La plus vieille chaussure d'Eurasie

 

 

Le mocassin de cuir trouvé dans la grotte arménienne d'Areni-1 (voir carte ci-dessus) est fait d'une peau de vache percée de trous sur ses bords, puis tendue autour d'un pied grâce à un lacet de cuir.

 Découvert dans une grotte d'Arménie, un mocassin de plus de 5 500 ans confirme que la plus ancienne méthode pour se chausser consiste à tendre une pièce de cuir autour du pied à l'aide d'un lacet passé dans des trous.

 La marche blesse le pied, et vous disposez de cuir. Que faites-vous ? Vous enveloppez vos pieds ! Une peau de vache conformée en chaussure prouve que cette technique se pratique en Eurasie depuis 5 500 ans au moins.

 L'objet a été retrouvé par Diana Zardaryan, une jeune archéologue de l'Institut d'archéologie d'Arménie, dans la grotte d'Areni-1 située dans la province de Vayots Dzor. Des « Arméniens » de la première moitié du IVe millénaire avant notre ère y avaient installé tout un habitat, incluant des espaces à vivre et rituels ainsi qu'une étable.

 D. Zardaryan a retrouvé la chaussure disposée à l'envers sous une céramique retournée et en compagnie de diverses cornes, au fond d'une petite fosse peut-être aménagée comme espace de rangement. La dessiccation causée par les épaisses couches d'excréments de mouton qui recouvraient la chaussure explique sa conservation exceptionnelle ainsi que celle de l'herbe dont elle fut bourrée afin de maintenir sa forme. Sa datation au radiocarbone révèle qu'il s'agit de la plus ancienne chaussure de cuir jamais retrouvée en Eurasie, puisque les chaussures de l'homme des glaces Ötzi sont quelque 300 ans plus jeunes.

 La chaussure est manifestement conformée pour envelopper un pied droit de pointure 37, plus probablement celui d'une femme que celui d'un homme. Sa forme est maintenue grâce à une lanière de cuir assez tendue pour rapprocher et entremêler les œillets, larges de 0,6 à 1,5 millimètre, qu'elle traverse. La fleur du cuir (l'ancien épiderme) constitue l'intérieur de la chaussure dont les parois font un peu plus de deux millimètres d'épaisseur.
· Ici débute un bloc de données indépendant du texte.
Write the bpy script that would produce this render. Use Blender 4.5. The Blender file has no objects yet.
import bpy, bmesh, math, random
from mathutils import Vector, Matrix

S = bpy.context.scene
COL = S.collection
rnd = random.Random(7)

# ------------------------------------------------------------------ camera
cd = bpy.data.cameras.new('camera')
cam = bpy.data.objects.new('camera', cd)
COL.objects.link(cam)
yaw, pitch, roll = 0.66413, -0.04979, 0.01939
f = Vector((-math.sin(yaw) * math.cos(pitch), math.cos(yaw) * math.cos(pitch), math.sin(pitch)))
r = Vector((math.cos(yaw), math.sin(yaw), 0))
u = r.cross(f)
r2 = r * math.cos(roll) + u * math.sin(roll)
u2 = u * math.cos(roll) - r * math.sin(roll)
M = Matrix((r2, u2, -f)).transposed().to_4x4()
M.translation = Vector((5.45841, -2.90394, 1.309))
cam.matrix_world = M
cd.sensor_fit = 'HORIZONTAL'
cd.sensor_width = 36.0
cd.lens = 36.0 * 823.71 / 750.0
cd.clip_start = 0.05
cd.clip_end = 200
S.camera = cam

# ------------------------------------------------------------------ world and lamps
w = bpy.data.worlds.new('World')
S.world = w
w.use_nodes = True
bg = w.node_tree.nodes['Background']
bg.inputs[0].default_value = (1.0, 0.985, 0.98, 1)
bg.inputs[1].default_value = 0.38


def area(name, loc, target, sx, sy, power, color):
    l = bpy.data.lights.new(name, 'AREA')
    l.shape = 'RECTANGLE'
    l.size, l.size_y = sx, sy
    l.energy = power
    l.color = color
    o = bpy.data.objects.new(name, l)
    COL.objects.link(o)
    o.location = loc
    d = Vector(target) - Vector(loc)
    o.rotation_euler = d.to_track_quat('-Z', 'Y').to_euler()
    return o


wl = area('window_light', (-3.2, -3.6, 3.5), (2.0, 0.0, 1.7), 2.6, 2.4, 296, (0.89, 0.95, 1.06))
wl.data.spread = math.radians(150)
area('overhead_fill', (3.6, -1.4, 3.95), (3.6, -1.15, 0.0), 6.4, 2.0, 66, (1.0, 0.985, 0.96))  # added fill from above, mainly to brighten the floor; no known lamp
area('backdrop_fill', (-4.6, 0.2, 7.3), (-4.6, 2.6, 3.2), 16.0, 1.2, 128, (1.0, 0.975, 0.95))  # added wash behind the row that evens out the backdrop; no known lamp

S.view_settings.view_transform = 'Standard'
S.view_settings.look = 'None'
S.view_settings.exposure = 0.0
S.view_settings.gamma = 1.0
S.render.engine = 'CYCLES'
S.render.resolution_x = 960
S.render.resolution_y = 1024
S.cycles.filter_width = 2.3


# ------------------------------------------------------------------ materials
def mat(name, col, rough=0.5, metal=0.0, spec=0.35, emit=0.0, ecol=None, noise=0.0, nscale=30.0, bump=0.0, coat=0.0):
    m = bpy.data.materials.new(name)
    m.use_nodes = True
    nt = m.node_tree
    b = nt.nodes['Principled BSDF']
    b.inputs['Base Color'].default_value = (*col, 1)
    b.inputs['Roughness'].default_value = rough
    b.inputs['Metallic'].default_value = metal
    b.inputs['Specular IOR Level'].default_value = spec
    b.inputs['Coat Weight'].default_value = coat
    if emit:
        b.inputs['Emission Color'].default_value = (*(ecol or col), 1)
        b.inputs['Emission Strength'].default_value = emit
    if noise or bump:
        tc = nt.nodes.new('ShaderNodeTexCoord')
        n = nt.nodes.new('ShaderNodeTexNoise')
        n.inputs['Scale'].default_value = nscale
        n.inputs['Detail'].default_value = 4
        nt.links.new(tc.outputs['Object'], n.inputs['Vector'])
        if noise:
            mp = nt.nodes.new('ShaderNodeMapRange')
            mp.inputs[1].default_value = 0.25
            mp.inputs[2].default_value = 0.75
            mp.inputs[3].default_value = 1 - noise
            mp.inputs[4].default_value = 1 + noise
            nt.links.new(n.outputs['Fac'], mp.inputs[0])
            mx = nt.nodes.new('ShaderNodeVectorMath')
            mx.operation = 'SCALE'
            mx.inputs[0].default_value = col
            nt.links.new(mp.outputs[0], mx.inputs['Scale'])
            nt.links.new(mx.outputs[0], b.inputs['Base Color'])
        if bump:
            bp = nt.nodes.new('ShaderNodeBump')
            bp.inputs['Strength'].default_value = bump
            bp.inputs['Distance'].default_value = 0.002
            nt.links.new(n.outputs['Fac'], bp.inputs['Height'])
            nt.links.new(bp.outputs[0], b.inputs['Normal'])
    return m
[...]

 La chaussure d'Areni-1 n'inaugure sans doute pas l'art de se chausser. Dans la grotte de Fontanet, en Ariège, a été découverte une empreinte humaine vieille de 12 000 ans, donc d'époque magdalénienne. Or cette empreinte était sans traces d'orteils. Elle a été imprimée dans une calcite meuble, où d'autres marcheurs ont laissé des empreintes comportant des impressions d'orteils. Cela suggère que l'individu auquel appartenait l'empreinte sans traces d'orteils portait une sorte de mocassin souple.

 Pour sa part, Erik Trinkaus, de l'Université de Washington à Saint Louis, aux États-Unis, a examiné la question du port de chaussures à l'époque préhistorique sous l'angle anatomique. En analysant la biomécanique de la marche, il a déduit que le port de chaussure empêche le petit orteil d'assumer sa (petite) part de la réaction du sol pendant la marche. L'examen anatomique de l'évolution des phalanges de petits orteils a mis en évidence qu'elles sont devenues de plus en plus graciles au cours d'une période allant du début du Paléolithique supérieur (de –35 000 à –8 000 avant notre ère) à l'époque moderne ; en outre, cette tendance à la gracilité s'accentue après la glaciation alors que les Européens, vivant en climat froid, devaient vraisemblablement se protéger les pieds du froid : cela suggère que des semelles ont alors été intégrées aux chaussures. Ainsi, le mocassin d'Areni-1 n'est pas la première chaussure, mais, dans sa simplicité, il illustre sans doute le premier et le plus répandu des systèmes inventés au cours de la préhistoire pour se chausser.